— Begin —

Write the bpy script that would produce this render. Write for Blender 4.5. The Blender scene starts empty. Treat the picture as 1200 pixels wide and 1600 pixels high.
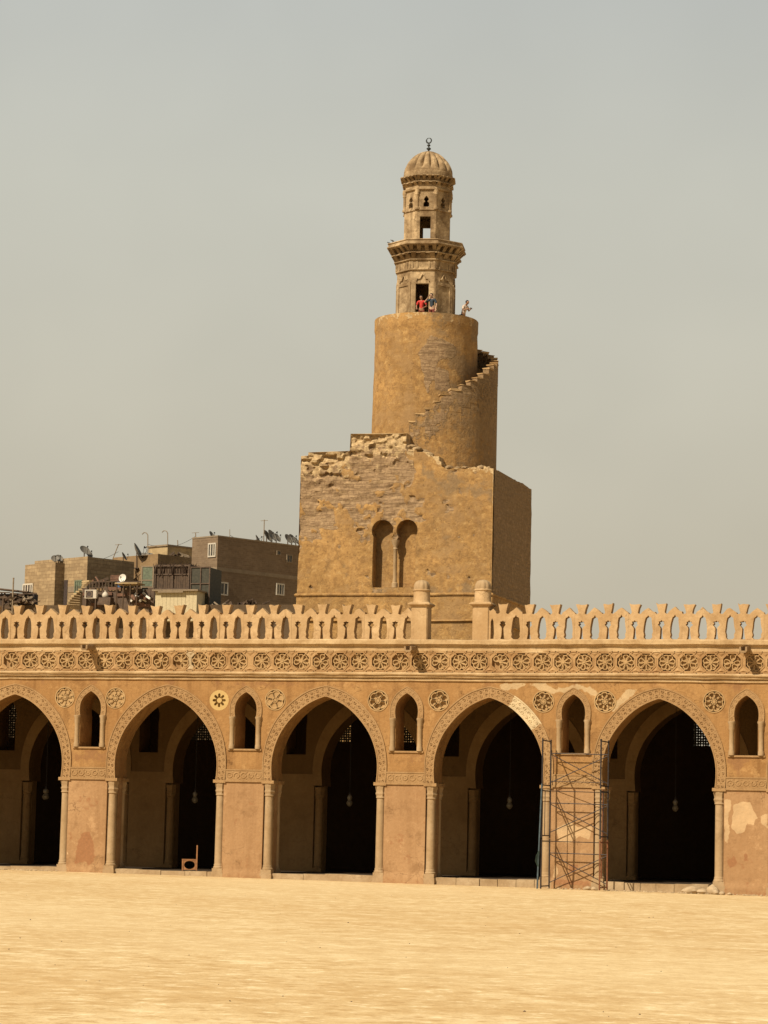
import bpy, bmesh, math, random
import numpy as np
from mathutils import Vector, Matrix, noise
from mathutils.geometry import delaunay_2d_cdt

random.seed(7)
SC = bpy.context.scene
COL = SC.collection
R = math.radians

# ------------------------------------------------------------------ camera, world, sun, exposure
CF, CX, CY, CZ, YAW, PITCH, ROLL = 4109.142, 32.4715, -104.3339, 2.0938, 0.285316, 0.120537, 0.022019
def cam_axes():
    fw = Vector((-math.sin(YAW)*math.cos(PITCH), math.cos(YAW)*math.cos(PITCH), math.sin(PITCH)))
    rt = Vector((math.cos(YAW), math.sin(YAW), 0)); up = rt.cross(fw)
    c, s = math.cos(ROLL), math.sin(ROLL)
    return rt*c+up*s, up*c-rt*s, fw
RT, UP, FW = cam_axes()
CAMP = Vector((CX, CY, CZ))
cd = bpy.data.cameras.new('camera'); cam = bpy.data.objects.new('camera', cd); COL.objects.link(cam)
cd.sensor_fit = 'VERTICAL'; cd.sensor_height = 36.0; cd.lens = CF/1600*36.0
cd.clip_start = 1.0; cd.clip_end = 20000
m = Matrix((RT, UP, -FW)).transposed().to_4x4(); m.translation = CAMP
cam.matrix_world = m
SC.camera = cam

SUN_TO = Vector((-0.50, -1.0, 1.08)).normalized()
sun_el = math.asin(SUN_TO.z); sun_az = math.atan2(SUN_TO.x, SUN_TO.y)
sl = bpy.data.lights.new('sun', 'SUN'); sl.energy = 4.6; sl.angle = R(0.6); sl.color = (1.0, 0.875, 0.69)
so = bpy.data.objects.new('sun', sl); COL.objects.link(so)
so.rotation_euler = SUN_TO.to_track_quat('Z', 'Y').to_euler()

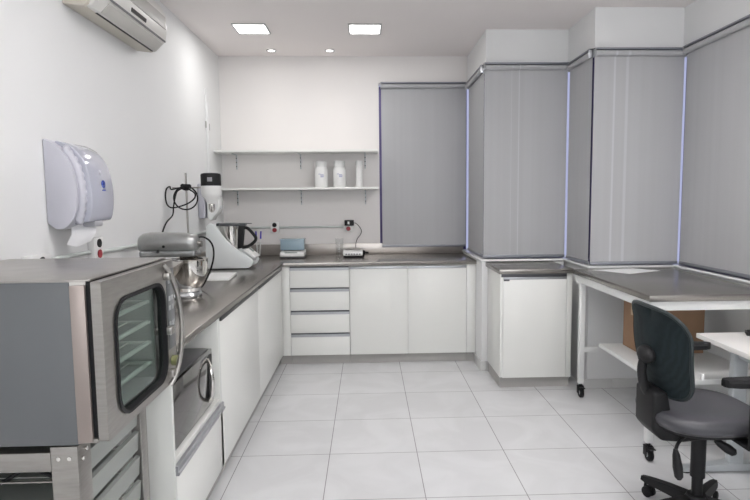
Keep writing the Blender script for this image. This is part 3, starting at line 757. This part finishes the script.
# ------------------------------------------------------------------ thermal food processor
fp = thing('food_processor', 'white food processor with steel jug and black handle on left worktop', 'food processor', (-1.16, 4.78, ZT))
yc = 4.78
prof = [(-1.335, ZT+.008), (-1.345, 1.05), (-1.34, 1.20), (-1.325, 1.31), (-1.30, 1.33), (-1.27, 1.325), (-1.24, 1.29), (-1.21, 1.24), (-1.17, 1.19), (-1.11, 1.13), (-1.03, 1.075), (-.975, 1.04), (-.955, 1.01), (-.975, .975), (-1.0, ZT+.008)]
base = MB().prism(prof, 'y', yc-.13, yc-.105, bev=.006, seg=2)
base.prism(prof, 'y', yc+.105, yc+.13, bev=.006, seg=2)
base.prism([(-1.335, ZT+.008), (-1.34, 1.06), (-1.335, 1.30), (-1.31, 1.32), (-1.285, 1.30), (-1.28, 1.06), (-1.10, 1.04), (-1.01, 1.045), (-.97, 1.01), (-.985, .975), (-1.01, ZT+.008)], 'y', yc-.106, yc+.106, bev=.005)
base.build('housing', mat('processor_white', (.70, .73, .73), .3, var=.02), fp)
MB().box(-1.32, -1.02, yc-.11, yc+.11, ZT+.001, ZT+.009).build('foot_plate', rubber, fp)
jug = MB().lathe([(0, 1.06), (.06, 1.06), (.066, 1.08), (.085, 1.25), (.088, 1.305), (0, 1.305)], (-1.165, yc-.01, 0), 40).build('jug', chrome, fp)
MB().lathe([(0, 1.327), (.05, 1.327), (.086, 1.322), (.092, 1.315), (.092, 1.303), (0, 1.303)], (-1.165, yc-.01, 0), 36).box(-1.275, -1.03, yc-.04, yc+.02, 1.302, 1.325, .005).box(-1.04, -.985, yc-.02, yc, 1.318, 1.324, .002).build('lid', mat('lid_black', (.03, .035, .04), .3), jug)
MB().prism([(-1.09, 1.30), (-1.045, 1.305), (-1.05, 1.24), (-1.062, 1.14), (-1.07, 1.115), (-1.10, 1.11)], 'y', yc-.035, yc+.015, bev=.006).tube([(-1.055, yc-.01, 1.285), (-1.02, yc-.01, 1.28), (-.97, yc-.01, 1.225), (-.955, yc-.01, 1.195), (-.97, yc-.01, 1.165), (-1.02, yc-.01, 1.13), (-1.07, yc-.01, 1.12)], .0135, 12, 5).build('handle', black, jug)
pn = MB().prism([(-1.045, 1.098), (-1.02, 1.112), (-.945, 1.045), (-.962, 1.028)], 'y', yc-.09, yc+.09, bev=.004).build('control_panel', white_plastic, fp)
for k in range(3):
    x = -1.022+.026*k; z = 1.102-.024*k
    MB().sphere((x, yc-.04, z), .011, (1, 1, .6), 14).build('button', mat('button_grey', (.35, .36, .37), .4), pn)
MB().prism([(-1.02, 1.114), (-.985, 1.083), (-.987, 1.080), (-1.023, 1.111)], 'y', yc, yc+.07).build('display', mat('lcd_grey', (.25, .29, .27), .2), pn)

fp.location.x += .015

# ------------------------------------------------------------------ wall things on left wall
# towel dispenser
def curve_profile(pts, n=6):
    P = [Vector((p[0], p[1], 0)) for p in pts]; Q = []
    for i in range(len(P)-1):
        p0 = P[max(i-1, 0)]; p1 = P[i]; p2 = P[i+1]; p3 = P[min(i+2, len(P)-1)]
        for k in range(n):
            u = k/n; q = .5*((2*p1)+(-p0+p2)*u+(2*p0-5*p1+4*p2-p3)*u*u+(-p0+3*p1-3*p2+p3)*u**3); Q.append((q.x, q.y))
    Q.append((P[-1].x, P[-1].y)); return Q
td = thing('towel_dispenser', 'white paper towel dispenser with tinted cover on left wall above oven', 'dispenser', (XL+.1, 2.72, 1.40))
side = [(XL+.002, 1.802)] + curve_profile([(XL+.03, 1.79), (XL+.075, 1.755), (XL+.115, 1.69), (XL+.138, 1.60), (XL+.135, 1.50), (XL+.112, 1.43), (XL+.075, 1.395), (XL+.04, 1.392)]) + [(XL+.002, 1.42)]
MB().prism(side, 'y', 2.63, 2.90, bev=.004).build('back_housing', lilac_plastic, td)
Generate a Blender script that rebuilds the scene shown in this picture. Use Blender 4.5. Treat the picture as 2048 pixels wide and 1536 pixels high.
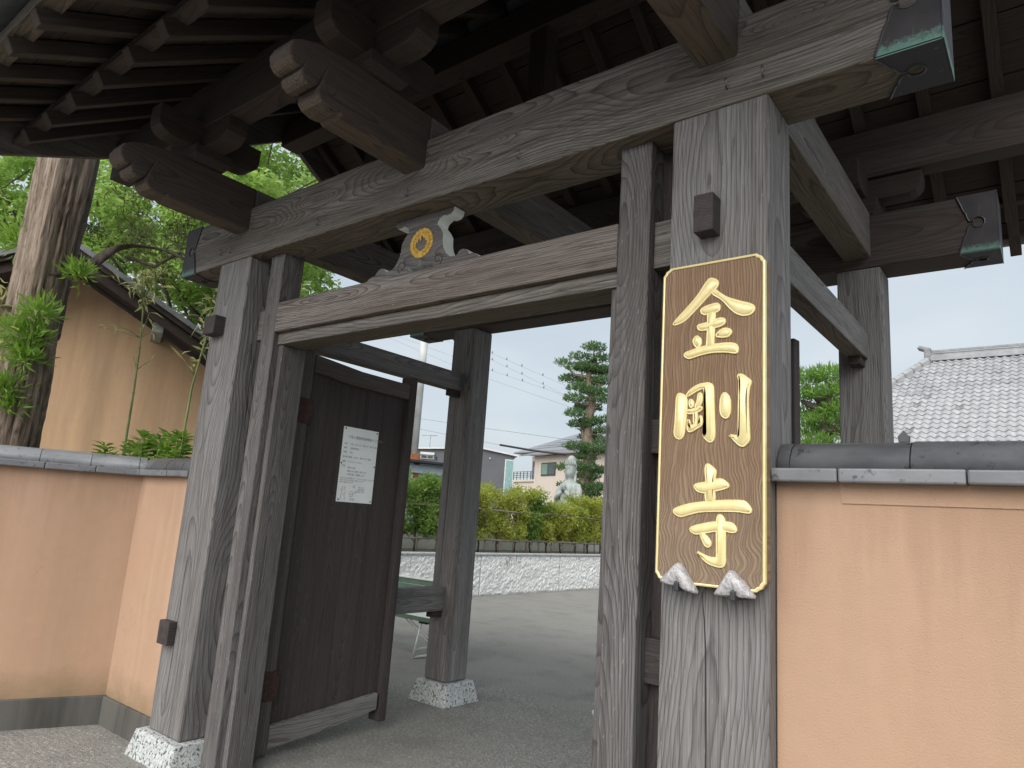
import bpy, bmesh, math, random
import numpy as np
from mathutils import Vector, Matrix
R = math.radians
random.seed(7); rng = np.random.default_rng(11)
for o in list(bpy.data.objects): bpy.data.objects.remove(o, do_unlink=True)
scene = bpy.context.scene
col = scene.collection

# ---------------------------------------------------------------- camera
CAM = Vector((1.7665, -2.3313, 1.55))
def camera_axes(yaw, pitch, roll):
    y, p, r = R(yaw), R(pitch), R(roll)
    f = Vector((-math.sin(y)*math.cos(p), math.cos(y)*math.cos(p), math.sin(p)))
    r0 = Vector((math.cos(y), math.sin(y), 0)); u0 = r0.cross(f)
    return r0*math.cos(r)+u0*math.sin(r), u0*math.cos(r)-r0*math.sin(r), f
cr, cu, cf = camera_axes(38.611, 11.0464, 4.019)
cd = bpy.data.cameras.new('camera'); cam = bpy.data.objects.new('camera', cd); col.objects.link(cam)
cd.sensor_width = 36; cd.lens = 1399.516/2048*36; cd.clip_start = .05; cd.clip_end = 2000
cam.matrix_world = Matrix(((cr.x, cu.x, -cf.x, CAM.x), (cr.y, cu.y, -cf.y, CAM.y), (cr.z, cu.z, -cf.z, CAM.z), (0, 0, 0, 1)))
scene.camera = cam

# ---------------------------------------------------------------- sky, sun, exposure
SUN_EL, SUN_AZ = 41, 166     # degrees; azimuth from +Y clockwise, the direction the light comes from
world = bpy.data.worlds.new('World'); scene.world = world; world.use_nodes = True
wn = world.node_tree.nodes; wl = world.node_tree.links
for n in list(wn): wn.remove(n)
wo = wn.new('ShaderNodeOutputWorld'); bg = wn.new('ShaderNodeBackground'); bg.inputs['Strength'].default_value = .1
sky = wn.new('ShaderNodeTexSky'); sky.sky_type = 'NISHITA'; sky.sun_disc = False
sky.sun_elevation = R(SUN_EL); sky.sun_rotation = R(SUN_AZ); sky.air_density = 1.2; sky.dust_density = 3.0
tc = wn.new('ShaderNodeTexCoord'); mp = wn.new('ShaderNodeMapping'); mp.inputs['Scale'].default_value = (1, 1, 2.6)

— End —

(Task requirements):
Keep the pictures out, and extract only the lines that begin at the one containing "Generate a Blender" and end at the one containing "col = scene.collection", inclusive.

(Expected answer):
Generate a Blender script that rebuilds the scene shown in this picture. Use Blender 4.5. Treat the picture as 2048 pixels wide and 1536 pixels high.
import bpy, bmesh, math, random
import numpy as np
from mathutils import Vector, Matrix
R = math.radians
random.seed(7); rng = np.random.default_rng(11)
for o in list(bpy.data.objects): bpy.data.objects.remove(o, do_unlink=True)
scene = bpy.context.scene
col = scene.collection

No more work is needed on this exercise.